Some television news commentators became cheerleaders for their own censorship. BBC Monitoring quoted Rotana Egypt TV presenter Tamir Amin calling for the army to be given a free rein in October 2014. “I am telling el-Sisi: To hell with democracy and to hell with human rights when it comes to the national security of the great Egypt.” A joint statement by chief editors of Egypt’s state and private daily newspapers rejected “attempts to doubt state institutions or insult the army or police or judiciary in a way that would reflect negatively on these institutions’ performance”.
Belgian-Egyptian journalist Khaled Diab said that the current war against Arab media freedoms hides a paradox. “Never have Arabs enjoyed freer access to information and never have the region’s journalists and citizens mounted such a constant, consistent and comprehensive assault on the state’s media dominance,” he wrote in an article for Al-Jazeera in May. He cited independent online news sites, such as Inkyfada in Tunisia and Mada Masr in Egypt. The internet’s ease of access makes their publishing work easier, even as the job itself gets harder.
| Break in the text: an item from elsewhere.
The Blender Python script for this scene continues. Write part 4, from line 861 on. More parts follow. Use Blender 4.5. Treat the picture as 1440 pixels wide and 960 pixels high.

However, television news, with its mass reach and enormous infrastructure costs, has found itself more open to political manipulation – the “protection racket” politics, so memorably described by Georgetown University academic Daniel Brumberg in his own review of the disappointments of the Arab Spring’s aftermath, for Journal of Democracy in 2013.
Normally, Arab TV defends its side and condemns everyone else. This is the Lebanese model. Hezbollah-supported Al Manar, the Shi’a Amal Movement-backed NBC TV and the broadly independent New TV oppose the government there, while Mustaqbal (Future) TV, founded by the late Sunni premier Rafiq Hariri, and the Lebanese Broadcasting Corporation (LBC), founded as a voice of Lebanese Christians, are broadly pro-government.
Since the Arab Spring, producers who upset this kind of finely balanced applecart are swiftly dealt with. The Alarab satellite news channel was taken off air by the Bahraini government within 24 hours of its premiere in February 2015, despite the fact that the owner, billionaire Saudi royal Prince al Waleed bin Talal, had powerful contacts with the state. The station’s first day “crime” was to interview a prominent Bahraini protest leader.
Yet in Tunisia, Egypt and other Arab Spring countries, the broadcast media’s response to coverage of public protest remains a kind of bellwether. The odds on a violent state reaction is tested by the coverage the state allows, or fails to block. It’s the balance between “risky” free speech and “responsible” compliance – whether journalists lead into live reports or just read official statements, offersafe, anodyne comment or ask hard, probing questions.
Speaking to Index, veteran Middle East correspondent James Dorsey said recent leaks to the TV media in Egypt suggest there is a split brewing between the paramilitary security forces and the military which may force the media to take sides. He said the media either takes its cue from the military, or makes a calculated judgement of how far it can go as the situation evolves.
It will be a difficult and dangerous call. This summer’s Egyptian anniversary has something for every side to mark with protests: for or against Morsi, for or against el-Sisi, or just pro-freedom, peace and stability. Everyone becomes a potential threat to the state the moment they step out on the street. And the authorities are not choosy about which tag – terrorist, traitor, criminal or journalist – they attach to their targets.